> Source data

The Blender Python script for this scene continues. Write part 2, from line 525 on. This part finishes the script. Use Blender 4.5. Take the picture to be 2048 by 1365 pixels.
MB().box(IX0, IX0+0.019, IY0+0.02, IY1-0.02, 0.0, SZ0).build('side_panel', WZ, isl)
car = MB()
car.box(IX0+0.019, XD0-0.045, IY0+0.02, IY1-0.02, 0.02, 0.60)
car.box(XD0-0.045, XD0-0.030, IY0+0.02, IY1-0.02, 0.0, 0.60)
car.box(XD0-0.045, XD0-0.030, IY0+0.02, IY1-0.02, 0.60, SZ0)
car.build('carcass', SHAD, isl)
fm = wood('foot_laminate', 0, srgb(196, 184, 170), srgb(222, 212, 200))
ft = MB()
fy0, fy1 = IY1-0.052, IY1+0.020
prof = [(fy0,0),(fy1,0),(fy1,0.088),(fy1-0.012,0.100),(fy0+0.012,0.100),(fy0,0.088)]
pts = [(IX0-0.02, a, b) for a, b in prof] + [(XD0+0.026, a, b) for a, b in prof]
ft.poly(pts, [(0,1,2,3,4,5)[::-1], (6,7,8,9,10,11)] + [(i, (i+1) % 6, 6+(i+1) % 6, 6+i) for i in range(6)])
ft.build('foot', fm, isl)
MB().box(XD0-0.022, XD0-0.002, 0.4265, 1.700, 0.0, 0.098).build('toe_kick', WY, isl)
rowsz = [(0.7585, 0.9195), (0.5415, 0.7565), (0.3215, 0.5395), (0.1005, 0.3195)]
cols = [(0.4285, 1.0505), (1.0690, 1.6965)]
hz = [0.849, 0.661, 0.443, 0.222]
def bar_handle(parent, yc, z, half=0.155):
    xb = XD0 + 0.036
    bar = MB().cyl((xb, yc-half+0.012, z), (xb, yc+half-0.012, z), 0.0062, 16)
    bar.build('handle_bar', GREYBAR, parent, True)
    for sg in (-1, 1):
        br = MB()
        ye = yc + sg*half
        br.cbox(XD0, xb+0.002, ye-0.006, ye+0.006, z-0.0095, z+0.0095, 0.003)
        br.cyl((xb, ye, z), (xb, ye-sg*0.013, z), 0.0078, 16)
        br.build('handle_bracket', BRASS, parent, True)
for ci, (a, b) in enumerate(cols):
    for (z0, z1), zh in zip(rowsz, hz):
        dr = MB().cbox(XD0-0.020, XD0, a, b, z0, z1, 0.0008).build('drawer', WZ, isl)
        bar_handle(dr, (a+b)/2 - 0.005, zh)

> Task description
Output the data above exactly, please, line for line.

> The response
The Blender Python script for this scene continues. Write part 2, from line 525 on. This part finishes the script. Use Blender 4.5. Take the picture to be 2048 by 1365 pixels.
MB().box(IX0, IX0+0.019, IY0+0.02, IY1-0.02, 0.0, SZ0).build('side_panel', WZ, isl)
car = MB()
car.box(IX0+0.019, XD0-0.045, IY0+0.02, IY1-0.02, 0.02, 0.60)
car.box(XD0-0.045, XD0-0.030, IY0+0.02, IY1-0.02, 0.0, 0.60)
car.box(XD0-0.045, XD0-0.030, IY0+0.02, IY1-0.02, 0.60, SZ0)
car.build('carcass', SHAD, isl)
fm = wood('foot_laminate', 0, srgb(196, 184, 170), srgb(222, 212, 200))
ft = MB()
fy0, fy1 = IY1-0.052, IY1+0.020
prof = [(fy0,0),(fy1,0),(fy1,0.088),(fy1-0.012,0.100),(fy0+0.012,0.100),(fy0,0.088)]
pts = [(IX0-0.02, a, b) for a, b in prof] + [(XD0+0.026, a, b) for a, b in prof]
ft.poly(pts, [(0,1,2,3,4,5)[::-1], (6,7,8,9,10,11)] + [(i, (i+1) % 6, 6+(i+1) % 6, 6+i) for i in range(6)])
ft.build('foot', fm, isl)
MB().box(XD0-0.022, XD0-0.002, 0.4265, 1.700, 0.0, 0.098).build('toe_kick', WY, isl)
rowsz = [(0.7585, 0.9195), (0.5415, 0.7565), (0.3215, 0.5395), (0.1005, 0.3195)]
cols = [(0.4285, 1.0505), (1.0690, 1.6965)]
hz = [0.849, 0.661, 0.443, 0.222]
def bar_handle(parent, yc, z, half=0.155):
    xb = XD0 + 0.036
    bar = MB().cyl((xb, yc-half+0.012, z), (xb, yc+half-0.012, z), 0.0062, 16)
    bar.build('handle_bar', GREYBAR, parent, True)
    for sg in (-1, 1):
        br = MB()
        ye = yc + sg*half
        br.cbox(XD0, xb+0.002, ye-0.006, ye+0.006, z-0.0095, z+0.0095, 0.003)
        br.cyl((xb, ye, z), (xb, ye-sg*0.013, z), 0.0078, 16)
        br.build('handle_bracket', BRASS, parent, True)
for ci, (a, b) in enumerate(cols):
    for (z0, z1), zh in zip(rowsz, hz):
        dr = MB().cbox(XD0-0.020, XD0, a, b, z0, z1, 0.0008).build('drawer', WZ, isl)
        bar_handle(dr, (a+b)/2 - 0.005, zh)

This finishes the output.